Vedere-visio-visione- visionarietà, significa vedere l’invisibile, il miracolo, il meraviglioso, ma non come scoperta di un alcunché di preesistente, non come rivelazione di qualche elemento metafisico già a disposizione, o percezione eccezionale concessa solo ad alcuni, ma indica il vedere oltre il limite in cui la ragione-raziocinante elabora e celebra se stessa in contenuti prescritti. Più precisamente la visione non scopre gli oggetti del proprio pensare, non decreta che la parola sia oggetto tra altri oggetti, che sia cosa e che la vita, quindi, sia oggetto soggetta ad altri soggetti, e che tutto ciò che il raziocinante nomina sia afferrabile perché visibile. La parola cosalizzata diviene certamente visibile, controllabile, priva di equivoci e malintesi, diviene letteralizzata e ricondotta all’unicità dei significati, seppure corredata da dizionari dei sinonimi e dei contrari. Nella parola, la lettera, non può né cosalizzarsi né corrispondere alla cosa, né ridurre il significante al significato, senza istaurare il conflitto e la tirannide.
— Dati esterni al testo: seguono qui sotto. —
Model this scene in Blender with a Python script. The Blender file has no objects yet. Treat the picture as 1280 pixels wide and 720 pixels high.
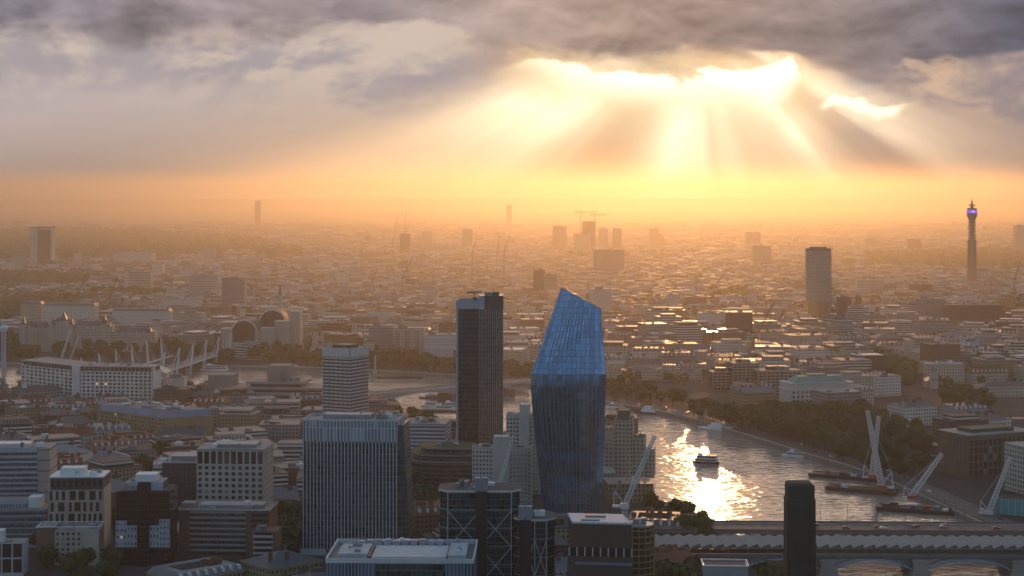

Nella parola è stato inserito il conflitto, la sua contraddizione, per essere legalmente detta, anziché lasciata libera e arbitraria nell’atto del dire, esposta al malinteso. La lettera è uno spalancamento disegnico, in parte incomunicabile, intraducibile e sempre traducibile in altro, e non rappresenta l’univoco del reale e del realismo, tanto caro ai totalitarismi di ogni sorta, ovvero la verità alla lettera del significante. La lettera nel significante è immagine esposta a mille venti, un tracciato di figurine nel cielo degli scarabocchi. L’albero non è l’albero, a dispetto della nominazione, la visione se ne fa beffe, e anche i santi nelle loro visioni (che appartengono ancora alle rivelazioni di quanto atteso di vedere, le divinità o altro), dichiarano sempre di non potere tradurre in un’immagine precisa quanto visto e udito. Altrimenti denominato quell’aldilà che passa nella traduzione nell’aldiquà ancora in altro. Rimane sempre qualcosa d’irriducibile. Un malinteso apre a un altro malinteso
La visione in quanto essa ha di indecidibile sfata la previsione, perché non è una facoltà, semmai una casualità, un abbandono all’ignoto, una sottolineatura del punto vuoto, un’astrazione. Impossibile la previsione se non come riproduzione del passato. Di solito la previsione catastrofica è una postvisione transtemporalizzata dell’Apocalisse che si reitera nei millenni. La previsione è il mantenimento e la promessa dello status quo e anche ante, considerando il persistere delle belligeranze.
La previsione attiene al sapere, la visione alla sapienza.
La visione sfocia nella profezia, quando l’immagine onirica trabocca nella veglia in racconto che concretizza opere.